Visiting Fellows Named for 2000-01

May 20, 2000
Visiting Fellows Named for 2000-01

The Center for the Study of Values in Public Life has named four visiting fellows for the 2000-2001 academic year; they are Pumla Gobodo-Madikizela, Mary Hunt, Bill McKibben, and Julie Nelson.

The Women’s Studies in Religion Program has named five such fellows, who are referred to as visiting lecturers and research associates; they are Sidnie White Crawford, Sue Houchins, Oyeronke Olajubu, Tracy Pintchman, and Traci West. 

Gobodo-Madikizela, who was recently a visiting fellow at the Carr Center for Human Rights Policy in the Kennedy School of Government, spent three years as a member of the Truth and Reconciliation Commission in South Africa. After her year at the Divinity School, she will return to South Africa to become director of reconciliation at the Institute for Justice and Reconciliation. She will use her time at the Center for the Study of Values in Public Life to complete And the Brokenhearted Shall be Healers, a book that makes use of political theory and psychology to examine the dynamic of forgiveness.
           
Hunt is a co-founder and co-director of the Women’s Alliance for Theology, Ethics and Ritual (WATER) in Maryland and an adjunct member of the faculty of the Women’s Studies Program at Georgetown University. Her publications include the books Fierce Tenderness: A Feminist Theology of Friendship (1991), From Woman-Pain to Woman-Vision: Writings in Feminist Theology  (1989), and Las fida del femminismo alla teologia: The Challenge of Feminism to Theology (1980), edited with Rosino Gibellini. 

She will spend her year at the center investigating how activism on issues such as same-sex marriage and the open participation of homosexuals and lesbians in the military can reinforce patriarchal structures by forcing activists to embrace social institutions rather than challenging them.
             
McKibben is a writer and activist who has been a leader in the environmental movement for the last 10 years. His groundbreaking book The End of Nature (1989) has been published in 19 languages. He is also the author of Hundred Dollar Holiday: The Case for a more Joyous Christmas (1998), Maybe One: A Personal and Environmental Argument for Smaller Families (1998), and The Comforting Whirlwind: God, Job, and the Scale of Creation (1994).
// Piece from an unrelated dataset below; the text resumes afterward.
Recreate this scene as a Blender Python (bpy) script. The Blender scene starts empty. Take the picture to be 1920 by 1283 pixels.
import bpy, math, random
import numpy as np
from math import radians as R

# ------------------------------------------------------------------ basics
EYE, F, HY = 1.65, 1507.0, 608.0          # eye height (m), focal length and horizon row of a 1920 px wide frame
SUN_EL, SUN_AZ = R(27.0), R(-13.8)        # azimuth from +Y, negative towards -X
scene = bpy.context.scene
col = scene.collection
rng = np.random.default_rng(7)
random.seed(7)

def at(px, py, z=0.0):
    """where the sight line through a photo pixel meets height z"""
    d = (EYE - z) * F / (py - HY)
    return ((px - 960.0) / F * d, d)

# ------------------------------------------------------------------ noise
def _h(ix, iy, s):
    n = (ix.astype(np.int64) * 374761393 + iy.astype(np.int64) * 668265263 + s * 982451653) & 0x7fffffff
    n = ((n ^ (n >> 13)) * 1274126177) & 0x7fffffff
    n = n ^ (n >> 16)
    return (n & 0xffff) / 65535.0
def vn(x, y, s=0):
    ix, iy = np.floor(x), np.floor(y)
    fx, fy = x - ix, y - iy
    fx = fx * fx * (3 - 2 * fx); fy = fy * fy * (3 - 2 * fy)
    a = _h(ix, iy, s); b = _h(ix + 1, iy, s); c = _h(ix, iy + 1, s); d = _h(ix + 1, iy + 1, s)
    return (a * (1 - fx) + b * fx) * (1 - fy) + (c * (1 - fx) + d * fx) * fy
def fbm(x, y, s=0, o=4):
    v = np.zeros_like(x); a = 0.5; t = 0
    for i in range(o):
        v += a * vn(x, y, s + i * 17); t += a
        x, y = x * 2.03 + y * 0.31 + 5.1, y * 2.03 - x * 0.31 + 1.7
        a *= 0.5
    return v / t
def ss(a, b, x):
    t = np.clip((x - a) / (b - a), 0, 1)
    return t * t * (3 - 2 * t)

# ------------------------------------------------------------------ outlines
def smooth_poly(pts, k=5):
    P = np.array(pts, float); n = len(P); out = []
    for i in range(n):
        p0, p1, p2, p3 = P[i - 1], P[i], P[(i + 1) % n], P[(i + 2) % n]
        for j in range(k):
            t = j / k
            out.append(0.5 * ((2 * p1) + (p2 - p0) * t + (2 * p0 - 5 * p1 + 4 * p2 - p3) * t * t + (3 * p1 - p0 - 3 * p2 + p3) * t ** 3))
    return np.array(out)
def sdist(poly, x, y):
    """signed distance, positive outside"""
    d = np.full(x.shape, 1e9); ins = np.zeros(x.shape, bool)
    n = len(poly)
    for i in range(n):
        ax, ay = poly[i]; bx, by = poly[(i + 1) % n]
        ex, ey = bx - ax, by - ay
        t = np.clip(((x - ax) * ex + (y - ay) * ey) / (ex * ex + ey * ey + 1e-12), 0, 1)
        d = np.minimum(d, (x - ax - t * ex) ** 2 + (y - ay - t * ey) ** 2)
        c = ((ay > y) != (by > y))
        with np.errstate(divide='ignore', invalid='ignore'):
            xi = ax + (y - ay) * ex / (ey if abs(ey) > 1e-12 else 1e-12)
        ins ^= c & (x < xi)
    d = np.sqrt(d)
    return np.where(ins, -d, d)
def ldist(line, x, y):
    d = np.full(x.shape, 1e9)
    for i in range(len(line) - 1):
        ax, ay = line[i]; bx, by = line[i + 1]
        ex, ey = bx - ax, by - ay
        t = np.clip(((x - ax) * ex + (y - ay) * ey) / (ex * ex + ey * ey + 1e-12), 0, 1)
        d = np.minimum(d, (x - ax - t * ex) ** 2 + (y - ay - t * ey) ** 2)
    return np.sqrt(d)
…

His articles have appeared in The New Yorker, The Atlantic Monthly, and The Christian Century.  At the center, he will investigate how communities of faith can respond to the global-warming crisis and perhaps offer the most effective route into a complex debate that raises the deepest questions of human identity and justice.
         
Nelson is an associate professor of economics at the University of Massachusetts. Her publications on the relationship between economics and feminism include Beyond Economic Man: Feminist Theory and Economics (1993), edited with Marianne A. Ferber. She will spend her year at the center writing a book on the relationship between questions of knowledge and questions of value, particularly in regard to the issue of “caring labor.”  She is interested in improving the quality of intellectual policy debates in economics, and in constructing a more ethically adequate economics.
          
Crawford, who is chair of the classics and  religious studies department at the University of Nebraska, will be visiting lecturer and research associate in Hebrew Bible. She will be working on “Making Women Visible: What the Dead Sea Scrolls Say About Women,” a study of  texts from Qumran that illuminate the legal and social standing of women in Second Temple Judaism.
           
Houchins, who teaches at Union Institute, will be visiting lecturer and research 
associate in religion and society. Her project, “Conjuring  Identities: Religious Representations of Black Lesbian Women,” is an analysis of the  relationship between African diaspora religions  and the black female subject, particularly the African-American lesbian subject, and of how black same-sex desire has an impact on cultural productions.
           
Olajuba, a professor at the University of Ilorin in Nigeria, will be a visiting lecturer and research associate in world religions. In her  project, “Veritable Vehicle of Traditions: Women in Yoruba Christianity and Indigenous Religion,” she will be contrasting the place of women in two religions, and examining the role of religion as a cultural tool in the creation of ideas about gender.
          
Pintchman, a member of the theology faculty at Loyola University, will also be a visiting lecturer and research associate in world religions. She will be working on “Guests at God’s Wedding: Hindu Women Celebrating the Marriage of  Krishna and Tulsi,” a study of how Hindu women in the city of Benares conceive of, and observe, a key sacred event.
            
West, a professor of ethics and African American religion at Drew University, will be visiting lecturer and research associate in ethics. Her project, “Locating Our Worth: Moral Discourse, Spiritual Consequences, and Black Women’s Lives,” will look at how moral and spiritual questions, especially those related to race and gender, are constructed in Christian social ethics.
             
The Women’s Studies in Religion Program has announced that West is its inaugural Colorado Scholar. This position has been endowed with a gift of $1 million by a group of women in Colorado who believe sustained research on women and religion is crucial to changing social situations that inhibit women’s chances to achieve and lead throughout the world.